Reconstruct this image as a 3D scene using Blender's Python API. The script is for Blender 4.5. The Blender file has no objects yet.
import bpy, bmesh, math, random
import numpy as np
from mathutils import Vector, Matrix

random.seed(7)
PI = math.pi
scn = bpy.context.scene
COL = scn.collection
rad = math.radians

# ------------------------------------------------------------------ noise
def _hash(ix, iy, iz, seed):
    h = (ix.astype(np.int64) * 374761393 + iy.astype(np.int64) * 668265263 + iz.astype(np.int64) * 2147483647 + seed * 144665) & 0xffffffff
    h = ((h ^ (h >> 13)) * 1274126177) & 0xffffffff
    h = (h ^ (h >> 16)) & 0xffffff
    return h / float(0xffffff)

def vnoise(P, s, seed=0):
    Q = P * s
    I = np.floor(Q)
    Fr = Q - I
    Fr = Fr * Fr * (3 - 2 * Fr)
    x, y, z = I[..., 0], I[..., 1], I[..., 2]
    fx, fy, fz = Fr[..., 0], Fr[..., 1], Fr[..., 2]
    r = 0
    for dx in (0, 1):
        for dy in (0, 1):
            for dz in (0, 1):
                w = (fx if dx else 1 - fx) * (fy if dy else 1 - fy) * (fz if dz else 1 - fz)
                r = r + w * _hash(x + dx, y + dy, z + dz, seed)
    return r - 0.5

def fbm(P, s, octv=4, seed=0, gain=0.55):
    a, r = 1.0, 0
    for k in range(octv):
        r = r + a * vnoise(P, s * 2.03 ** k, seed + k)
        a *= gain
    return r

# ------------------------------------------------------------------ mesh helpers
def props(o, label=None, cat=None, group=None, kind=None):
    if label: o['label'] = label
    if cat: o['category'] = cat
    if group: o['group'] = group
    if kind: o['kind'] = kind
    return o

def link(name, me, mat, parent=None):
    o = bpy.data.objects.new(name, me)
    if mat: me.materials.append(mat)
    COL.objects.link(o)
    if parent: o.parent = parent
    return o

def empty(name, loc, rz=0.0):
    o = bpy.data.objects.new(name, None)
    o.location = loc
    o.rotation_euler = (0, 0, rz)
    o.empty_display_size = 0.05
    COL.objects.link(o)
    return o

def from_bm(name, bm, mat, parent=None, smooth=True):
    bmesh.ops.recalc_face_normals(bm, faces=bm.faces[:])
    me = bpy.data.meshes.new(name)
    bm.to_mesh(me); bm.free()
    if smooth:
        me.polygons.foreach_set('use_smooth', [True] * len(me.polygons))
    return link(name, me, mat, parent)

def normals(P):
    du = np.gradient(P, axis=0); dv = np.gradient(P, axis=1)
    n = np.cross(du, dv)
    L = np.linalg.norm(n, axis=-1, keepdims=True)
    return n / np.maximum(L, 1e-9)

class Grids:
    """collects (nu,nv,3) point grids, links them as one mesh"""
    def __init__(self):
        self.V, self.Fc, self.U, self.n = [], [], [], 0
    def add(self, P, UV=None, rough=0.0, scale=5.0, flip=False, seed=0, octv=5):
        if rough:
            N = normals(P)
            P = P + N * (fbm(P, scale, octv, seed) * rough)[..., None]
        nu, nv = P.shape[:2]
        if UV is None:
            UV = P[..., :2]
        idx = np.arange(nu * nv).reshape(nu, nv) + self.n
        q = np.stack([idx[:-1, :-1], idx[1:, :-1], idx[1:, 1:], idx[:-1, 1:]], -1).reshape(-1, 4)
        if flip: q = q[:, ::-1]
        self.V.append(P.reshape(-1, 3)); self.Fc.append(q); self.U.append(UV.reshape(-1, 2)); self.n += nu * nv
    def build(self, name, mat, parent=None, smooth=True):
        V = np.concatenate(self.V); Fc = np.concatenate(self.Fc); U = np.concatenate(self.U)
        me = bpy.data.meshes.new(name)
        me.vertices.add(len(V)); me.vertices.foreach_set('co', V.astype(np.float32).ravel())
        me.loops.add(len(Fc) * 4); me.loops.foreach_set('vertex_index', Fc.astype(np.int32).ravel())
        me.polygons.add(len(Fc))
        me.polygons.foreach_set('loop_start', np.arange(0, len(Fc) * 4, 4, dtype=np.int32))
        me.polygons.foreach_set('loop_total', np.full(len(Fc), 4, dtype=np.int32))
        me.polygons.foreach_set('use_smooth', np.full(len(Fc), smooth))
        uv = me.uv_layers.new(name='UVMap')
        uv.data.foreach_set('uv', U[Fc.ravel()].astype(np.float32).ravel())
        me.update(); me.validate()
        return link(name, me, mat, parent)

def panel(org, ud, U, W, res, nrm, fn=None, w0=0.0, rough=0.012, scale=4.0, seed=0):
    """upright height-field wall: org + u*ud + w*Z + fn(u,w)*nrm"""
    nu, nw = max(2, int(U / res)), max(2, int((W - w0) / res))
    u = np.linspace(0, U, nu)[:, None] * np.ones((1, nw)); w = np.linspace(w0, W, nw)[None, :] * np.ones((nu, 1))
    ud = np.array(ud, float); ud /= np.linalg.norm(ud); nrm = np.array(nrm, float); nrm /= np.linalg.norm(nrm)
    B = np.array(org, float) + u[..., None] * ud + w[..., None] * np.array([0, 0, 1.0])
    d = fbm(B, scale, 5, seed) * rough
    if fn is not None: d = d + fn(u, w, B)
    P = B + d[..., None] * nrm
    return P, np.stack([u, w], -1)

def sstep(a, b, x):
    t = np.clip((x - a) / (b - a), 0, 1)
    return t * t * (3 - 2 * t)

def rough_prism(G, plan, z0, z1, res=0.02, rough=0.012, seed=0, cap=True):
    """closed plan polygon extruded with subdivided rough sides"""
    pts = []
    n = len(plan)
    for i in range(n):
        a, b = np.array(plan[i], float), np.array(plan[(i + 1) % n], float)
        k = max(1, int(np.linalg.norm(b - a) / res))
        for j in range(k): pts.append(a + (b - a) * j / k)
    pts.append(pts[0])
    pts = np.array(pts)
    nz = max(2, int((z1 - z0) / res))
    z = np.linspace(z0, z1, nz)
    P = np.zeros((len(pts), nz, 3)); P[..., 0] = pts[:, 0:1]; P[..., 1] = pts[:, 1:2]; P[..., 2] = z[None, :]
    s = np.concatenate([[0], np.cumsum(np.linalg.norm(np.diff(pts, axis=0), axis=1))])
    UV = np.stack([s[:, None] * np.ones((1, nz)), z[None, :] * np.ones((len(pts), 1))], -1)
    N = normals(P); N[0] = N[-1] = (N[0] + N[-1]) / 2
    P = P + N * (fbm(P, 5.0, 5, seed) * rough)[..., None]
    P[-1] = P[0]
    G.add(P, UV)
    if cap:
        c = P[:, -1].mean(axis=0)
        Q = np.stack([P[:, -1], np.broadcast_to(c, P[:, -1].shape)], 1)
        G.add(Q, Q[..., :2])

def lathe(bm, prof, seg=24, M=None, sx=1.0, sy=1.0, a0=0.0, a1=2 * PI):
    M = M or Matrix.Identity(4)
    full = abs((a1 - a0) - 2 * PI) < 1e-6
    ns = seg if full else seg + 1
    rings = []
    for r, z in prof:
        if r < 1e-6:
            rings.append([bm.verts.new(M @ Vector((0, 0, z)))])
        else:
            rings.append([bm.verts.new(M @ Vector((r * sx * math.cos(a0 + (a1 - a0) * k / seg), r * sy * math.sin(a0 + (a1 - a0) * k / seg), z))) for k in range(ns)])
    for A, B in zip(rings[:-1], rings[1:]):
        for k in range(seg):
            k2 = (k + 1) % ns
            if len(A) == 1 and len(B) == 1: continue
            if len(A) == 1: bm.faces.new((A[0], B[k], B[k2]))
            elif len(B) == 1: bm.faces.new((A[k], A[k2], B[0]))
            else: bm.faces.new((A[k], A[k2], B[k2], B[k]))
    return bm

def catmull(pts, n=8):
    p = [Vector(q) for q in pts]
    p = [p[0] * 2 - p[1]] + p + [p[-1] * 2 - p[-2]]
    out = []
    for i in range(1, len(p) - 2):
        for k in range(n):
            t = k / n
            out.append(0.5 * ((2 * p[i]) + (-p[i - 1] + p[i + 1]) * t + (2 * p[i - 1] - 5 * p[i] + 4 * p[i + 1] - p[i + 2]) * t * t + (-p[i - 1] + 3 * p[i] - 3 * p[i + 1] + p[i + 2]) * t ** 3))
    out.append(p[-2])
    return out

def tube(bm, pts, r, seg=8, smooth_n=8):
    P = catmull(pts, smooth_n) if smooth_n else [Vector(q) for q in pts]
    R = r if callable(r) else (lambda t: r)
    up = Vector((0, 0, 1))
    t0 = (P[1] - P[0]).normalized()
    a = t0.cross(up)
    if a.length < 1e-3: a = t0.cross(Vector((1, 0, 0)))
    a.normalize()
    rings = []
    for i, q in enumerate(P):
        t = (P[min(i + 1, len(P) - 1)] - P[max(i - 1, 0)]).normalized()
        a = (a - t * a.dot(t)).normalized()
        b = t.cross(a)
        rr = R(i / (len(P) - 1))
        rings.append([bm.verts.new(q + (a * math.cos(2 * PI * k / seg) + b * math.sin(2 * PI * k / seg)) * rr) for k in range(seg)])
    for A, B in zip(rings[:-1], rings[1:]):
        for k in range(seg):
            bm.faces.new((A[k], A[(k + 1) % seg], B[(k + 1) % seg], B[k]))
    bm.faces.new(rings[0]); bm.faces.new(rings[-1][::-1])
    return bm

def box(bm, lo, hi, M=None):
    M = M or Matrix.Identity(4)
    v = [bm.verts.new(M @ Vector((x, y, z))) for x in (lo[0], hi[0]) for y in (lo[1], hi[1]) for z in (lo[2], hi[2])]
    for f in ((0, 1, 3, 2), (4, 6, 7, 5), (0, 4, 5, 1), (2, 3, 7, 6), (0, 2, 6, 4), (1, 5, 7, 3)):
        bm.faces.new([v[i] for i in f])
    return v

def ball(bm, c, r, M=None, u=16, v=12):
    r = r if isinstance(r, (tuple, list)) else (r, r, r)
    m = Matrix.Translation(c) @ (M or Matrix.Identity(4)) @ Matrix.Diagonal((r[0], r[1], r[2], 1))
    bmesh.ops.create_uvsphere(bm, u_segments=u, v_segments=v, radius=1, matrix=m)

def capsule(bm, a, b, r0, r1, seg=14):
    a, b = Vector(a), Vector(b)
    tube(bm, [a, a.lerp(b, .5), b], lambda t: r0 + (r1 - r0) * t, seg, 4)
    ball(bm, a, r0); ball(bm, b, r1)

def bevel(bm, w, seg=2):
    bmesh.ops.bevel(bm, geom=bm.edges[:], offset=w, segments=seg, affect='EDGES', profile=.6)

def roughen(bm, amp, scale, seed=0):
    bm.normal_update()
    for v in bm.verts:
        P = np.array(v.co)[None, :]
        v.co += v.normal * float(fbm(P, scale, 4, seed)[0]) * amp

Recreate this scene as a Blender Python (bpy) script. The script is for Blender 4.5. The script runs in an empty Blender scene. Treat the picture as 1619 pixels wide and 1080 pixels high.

------------------------------------

BRIEF ▸ The first line of the records and every line down to the line with "rad = math.radians" must be quoted exactly; leave out all else.

TASK SOLUTION ▸
Reconstruct this image as a 3D scene using Blender's Python API. The script is for Blender 4.5. The Blender file has no objects yet.
import bpy, bmesh, math, random
import numpy as np
from mathutils import Vector, Matrix

random.seed(7)
PI = math.pi
scn = bpy.context.scene
COL = scn.collection
rad = math.radians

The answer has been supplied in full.